• **Provided data**:
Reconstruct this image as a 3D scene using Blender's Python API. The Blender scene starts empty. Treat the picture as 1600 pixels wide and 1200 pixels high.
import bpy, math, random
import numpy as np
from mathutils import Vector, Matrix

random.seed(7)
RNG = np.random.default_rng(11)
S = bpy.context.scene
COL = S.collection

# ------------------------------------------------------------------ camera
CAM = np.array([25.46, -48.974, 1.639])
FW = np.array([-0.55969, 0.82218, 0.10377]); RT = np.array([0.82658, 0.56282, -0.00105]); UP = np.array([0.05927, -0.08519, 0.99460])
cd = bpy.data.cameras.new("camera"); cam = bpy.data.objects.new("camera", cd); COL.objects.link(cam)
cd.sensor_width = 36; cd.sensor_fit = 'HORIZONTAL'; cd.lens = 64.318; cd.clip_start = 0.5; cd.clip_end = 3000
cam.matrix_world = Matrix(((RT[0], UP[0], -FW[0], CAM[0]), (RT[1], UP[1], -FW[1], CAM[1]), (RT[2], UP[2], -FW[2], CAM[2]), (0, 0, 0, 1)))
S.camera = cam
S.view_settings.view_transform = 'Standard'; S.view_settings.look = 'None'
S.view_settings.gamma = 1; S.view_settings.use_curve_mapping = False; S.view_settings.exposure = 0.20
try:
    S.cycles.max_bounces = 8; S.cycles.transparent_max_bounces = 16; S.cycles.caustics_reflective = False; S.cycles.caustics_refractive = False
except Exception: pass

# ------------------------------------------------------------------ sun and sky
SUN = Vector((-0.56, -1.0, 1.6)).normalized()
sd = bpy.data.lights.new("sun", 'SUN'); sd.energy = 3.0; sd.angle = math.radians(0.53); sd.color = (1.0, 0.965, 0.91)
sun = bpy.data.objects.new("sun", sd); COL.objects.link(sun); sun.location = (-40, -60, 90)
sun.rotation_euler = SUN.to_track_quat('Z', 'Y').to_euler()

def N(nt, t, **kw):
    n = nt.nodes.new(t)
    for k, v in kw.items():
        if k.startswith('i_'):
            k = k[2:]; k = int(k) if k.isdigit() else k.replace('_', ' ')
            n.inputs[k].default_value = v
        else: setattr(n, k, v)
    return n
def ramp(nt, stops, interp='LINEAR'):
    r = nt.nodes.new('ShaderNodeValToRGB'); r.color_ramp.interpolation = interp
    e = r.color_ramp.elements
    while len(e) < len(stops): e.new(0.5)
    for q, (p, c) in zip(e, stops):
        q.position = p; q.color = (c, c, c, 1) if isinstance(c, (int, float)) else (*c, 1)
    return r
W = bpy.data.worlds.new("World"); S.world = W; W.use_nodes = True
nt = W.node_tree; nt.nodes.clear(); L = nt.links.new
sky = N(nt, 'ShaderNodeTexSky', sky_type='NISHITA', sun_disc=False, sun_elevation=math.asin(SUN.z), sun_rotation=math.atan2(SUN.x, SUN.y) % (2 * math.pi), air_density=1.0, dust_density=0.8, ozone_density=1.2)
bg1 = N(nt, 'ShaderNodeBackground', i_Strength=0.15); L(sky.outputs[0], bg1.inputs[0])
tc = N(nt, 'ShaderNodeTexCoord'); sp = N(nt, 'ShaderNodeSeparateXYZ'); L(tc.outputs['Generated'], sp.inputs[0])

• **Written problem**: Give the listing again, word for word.

• **Task output**:
Reconstruct this image as a 3D scene using Blender's Python API. The Blender scene starts empty. Treat the picture as 1600 pixels wide and 1200 pixels high.
import bpy, math, random
import numpy as np
from mathutils import Vector, Matrix

random.seed(7)
RNG = np.random.default_rng(11)
S = bpy.context.scene
COL = S.collection

# ------------------------------------------------------------------ camera
CAM = np.array([25.46, -48.974, 1.639])
FW = np.array([-0.55969, 0.82218, 0.10377]); RT = np.array([0.82658, 0.56282, -0.00105]); UP = np.array([0.05927, -0.08519, 0.99460])
cd = bpy.data.cameras.new("camera"); cam = bpy.data.objects.new("camera", cd); COL.objects.link(cam)
cd.sensor_width = 36; cd.sensor_fit = 'HORIZONTAL'; cd.lens = 64.318; cd.clip_start = 0.5; cd.clip_end = 3000
cam.matrix_world = Matrix(((RT[0], UP[0], -FW[0], CAM[0]), (RT[1], UP[1], -FW[1], CAM[1]), (RT[2], UP[2], -FW[2], CAM[2]), (0, 0, 0, 1)))
S.camera = cam
S.view_settings.view_transform = 'Standard'; S.view_settings.look = 'None'
S.view_settings.gamma = 1; S.view_settings.use_curve_mapping = False; S.view_settings.exposure = 0.20
try:
    S.cycles.max_bounces = 8; S.cycles.transparent_max_bounces = 16; S.cycles.caustics_reflective = False; S.cycles.caustics_refractive = False
except Exception: pass

# ------------------------------------------------------------------ sun and sky
SUN = Vector((-0.56, -1.0, 1.6)).normalized()
sd = bpy.data.lights.new("sun", 'SUN'); sd.energy = 3.0; sd.angle = math.radians(0.53); sd.color = (1.0, 0.965, 0.91)
sun = bpy.data.objects.new("sun", sd); COL.objects.link(sun); sun.location = (-40, -60, 90)
sun.rotation_euler = SUN.to_track_quat('Z', 'Y').to_euler()

def N(nt, t, **kw):
    n = nt.nodes.new(t)
    for k, v in kw.items():
        if k.startswith('i_'):
            k = k[2:]; k = int(k) if k.isdigit() else k.replace('_', ' ')
            n.inputs[k].default_value = v
        else: setattr(n, k, v)
    return n
def ramp(nt, stops, interp='LINEAR'):
    r = nt.nodes.new('ShaderNodeValToRGB'); r.color_ramp.interpolation = interp
    e = r.color_ramp.elements
    while len(e) < len(stops): e.new(0.5)
    for q, (p, c) in zip(e, stops):
        q.position = p; q.color = (c, c, c, 1) if isinstance(c, (int, float)) else (*c, 1)
    return r
W = bpy.data.worlds.new("World"); S.world = W; W.use_nodes = True
nt = W.node_tree; nt.nodes.clear(); L = nt.links.new
sky = N(nt, 'ShaderNodeTexSky', sky_type='NISHITA', sun_disc=False, sun_elevation=math.asin(SUN.z), sun_rotation=math.atan2(SUN.x, SUN.y) % (2 * math.pi), air_density=1.0, dust_density=0.8, ozone_density=1.2)
bg1 = N(nt, 'ShaderNodeBackground', i_Strength=0.15); L(sky.outputs[0], bg1.inputs[0])
tc = N(nt, 'ShaderNodeTexCoord'); sp = N(nt, 'ShaderNodeSeparateXYZ'); L(tc.outputs['Generated'], sp.inputs[0])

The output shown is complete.